Thursday, September 23, 2010

Had Him On The Ropes

Things went fine with my supervisor today. She was a little cold, but she wasn't retaliating in any way. Interestingly, she went into a rage about it moments after she and I clashed (yesterday), but she did it behind a closed door and only one person saw it.

But the real story here happened at our weekly sales and focus meeting. The general manager was very receptive and open today, and warmly commended a new employee for addressing some concerns with the group. One issue was customer complaints and a rumor that we are closing down. The GM reassured us that our corporate office is trimming the fat tightly now, so that when the banks resume loaning money, we will still be in operation. Everyone breathed a sigh of relief. The GM was surprised that his words seemed unexpected. I spoke up, "I have a suggestion, you should say things like that at our employee meetings. I've attended these meetings for a year now and I have never heard anything so reassuring. I would guess that at least half of our employees believe that we will close our doors. That may be where our customers are getting their information. And perception can kill the business faster than a down economy."

He admitted that he neglects to share information, assuming that most people don't care. My reply was, "My husband and I both work here. All of our eggs are in this basket. We often wonder whether there is a future here for us. If no threat to our job exists, then we'd like to know that. We would sleep better at night."

He assured everyone that if they have any doubts or questions, his door is always open. Then he thanked me for my question. I interrupted, "I didn't ask a question. It was a suggestion. You should say more things like that. You'll get more work out of people who feel like they have job security."

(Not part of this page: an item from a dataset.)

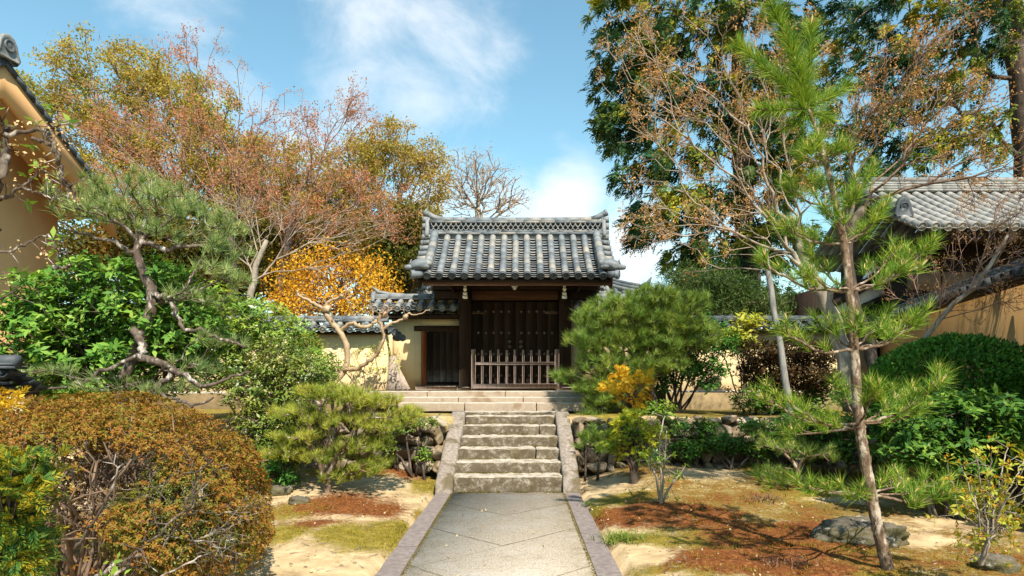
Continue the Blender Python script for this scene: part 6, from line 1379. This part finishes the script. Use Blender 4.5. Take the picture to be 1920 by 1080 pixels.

"OK, it is a good suggestion. I'm going to take it to heart. But if you ever feel that your job is in jeopardy, you can come to me. Just ask--"

I came back with, "--And if corporate is closing us down, you'll tell us." I said it as if I fully believed him--no hint of sarcasm--but everyone knows that such things are always kept strictly secret, so they all giggled low.

He smiled big and said very kindly, "You know, this may be hard to believe, but I'm actually the type of person that if corporate said we're closing don't tell, I'd be the one to leak the information."

I said, "Good. I'm going to hold you to that."

Well, the whole exchange was only a minute or two, and it was very light in mood and tone. I thought it the best meeting I'd attended and went away relieved and light-hearted.

I met my husband on the other side of the campus, for his shift was just beginning as mine ended. He questioned me about my participation in the meeting. I wondered what he'd heard, since he was not present for the meeting himself. His boss was tickled that a mousy little quiet woman would have the nerve to question the GM that way, and to keep pressing him the way I did. Of course, he told it much bigger than it really was, but he found it comical enough. "Your wife had the big man on the ropes! He couldn't argue with her 'cause she was right. I was so proud that she spoke up for herself. She said just what I was thinking, but no one has the nerve to stand up to him."

It was so bizarre to have this said of me. First of all, I'm not a quiet or timid person. If it weren't for my small stature, there wouldn't be anything little about me. My husband tells me that if not for my faith that God will right every wrong, I'd be a terrorist or a cut-throat lawyer or a crazed activist of some sort. I'm the person who fights the urge to follow a careless motorist home and confiscate their drivers license or make a citizen's arrest. I'm not the wall-flower that so many people take me for.